14. The apparatus for modulating the signal as in claim 10 further comprising means for calculating a set of quantization noise filtering parameters based upon the frequency of the provided signal.

15. The apparatus for modulating the signal as in claim 14 further comprising means for filtering the delta-sigma modulated radio frequency signal using the calculated set of quantization noise filtering parameters.

16. The apparatus for modulating the signal as in claim 10 further comprising means for adjusting a phase of the provided signal to compensate for phase delay within the modulator and filter.

17. The apparatus for modulating the signal as in claim 10 wherein the means for adjusting the phase of the provided signal further comprises means for retrieving a phase calibration value from a look up table using frequency and change in frequency as a lookup index.

18. The apparatus for modulating the signal as in claim 10 further comprising means for storing the delta-modulated chirped signal in a look up table as a delta-sigma sequence and retrieving the stored delta-sigma sequence for use when needed.

19. An apparatus for modulating a signal comprising:

a chirped radio frequency signal;

a coefficients processor that determines a set of delta-sigma modulation coefficients based upon a frequency of the provided chirped signal; and

a delta-sigma modulator that delta-sigma modulates the chirped signal within a delta-sigma modulator using the generated set of delta-sigma modulation coefficients.

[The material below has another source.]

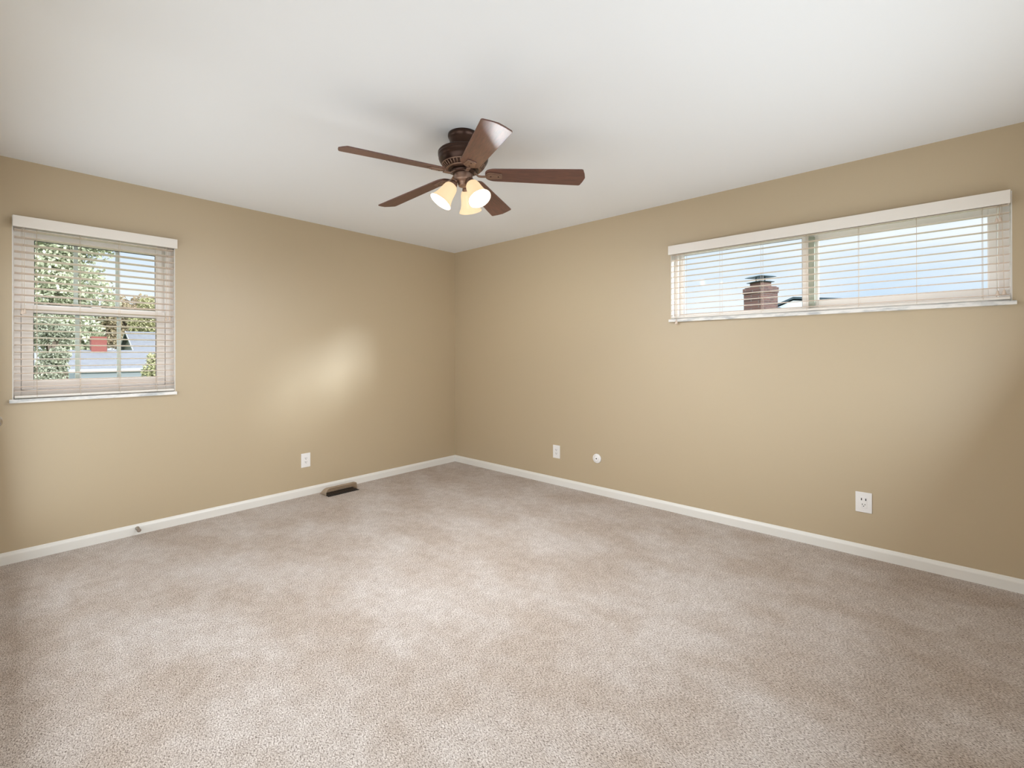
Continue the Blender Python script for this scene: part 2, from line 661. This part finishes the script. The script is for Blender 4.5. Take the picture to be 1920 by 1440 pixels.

20. The apparatus for modulating the signal as in claim 19 wherein the coefficients processor further comprises a transfer function that calculates the set of delta-sigma modulation coefficients based upon a transfer function of the delta-sigma modulator.

21. The apparatus for modulating the signal as in claim 19 wherein the coefficients processor further comprises a look up table.

22. The apparatus for modulating the signal as in claim 19 further comprising a sample and track frequency processor that determines the frequency by sampling and tracking the provided signal.

23. The apparatus for modulating the signal as in claim 19 further comprising a filter coefficients processor that calculates a set of quantization noise filtering parameters based upon the frequency of the provided signal.

24. The apparatus for modulating the signal as in claim 23 further comprising a delta-sigma quantization noise filter that filters the delta-sigma modulated radio frequency signal using the calculated set of quantization noise filtering parameters.

25. The apparatus for modulating the signal as in claim 19 further comprising a calibration processor that adjusts a phase of the provided signal to compensate for phase delay within the modulator and filter.

26. The apparatus for modulating the signal as in claim 19 further comprising a look up table that stores the delta-modulated chirped signal as a delta-sigma sequence and that retrieves the stored delta-sigma sequence for use when needed.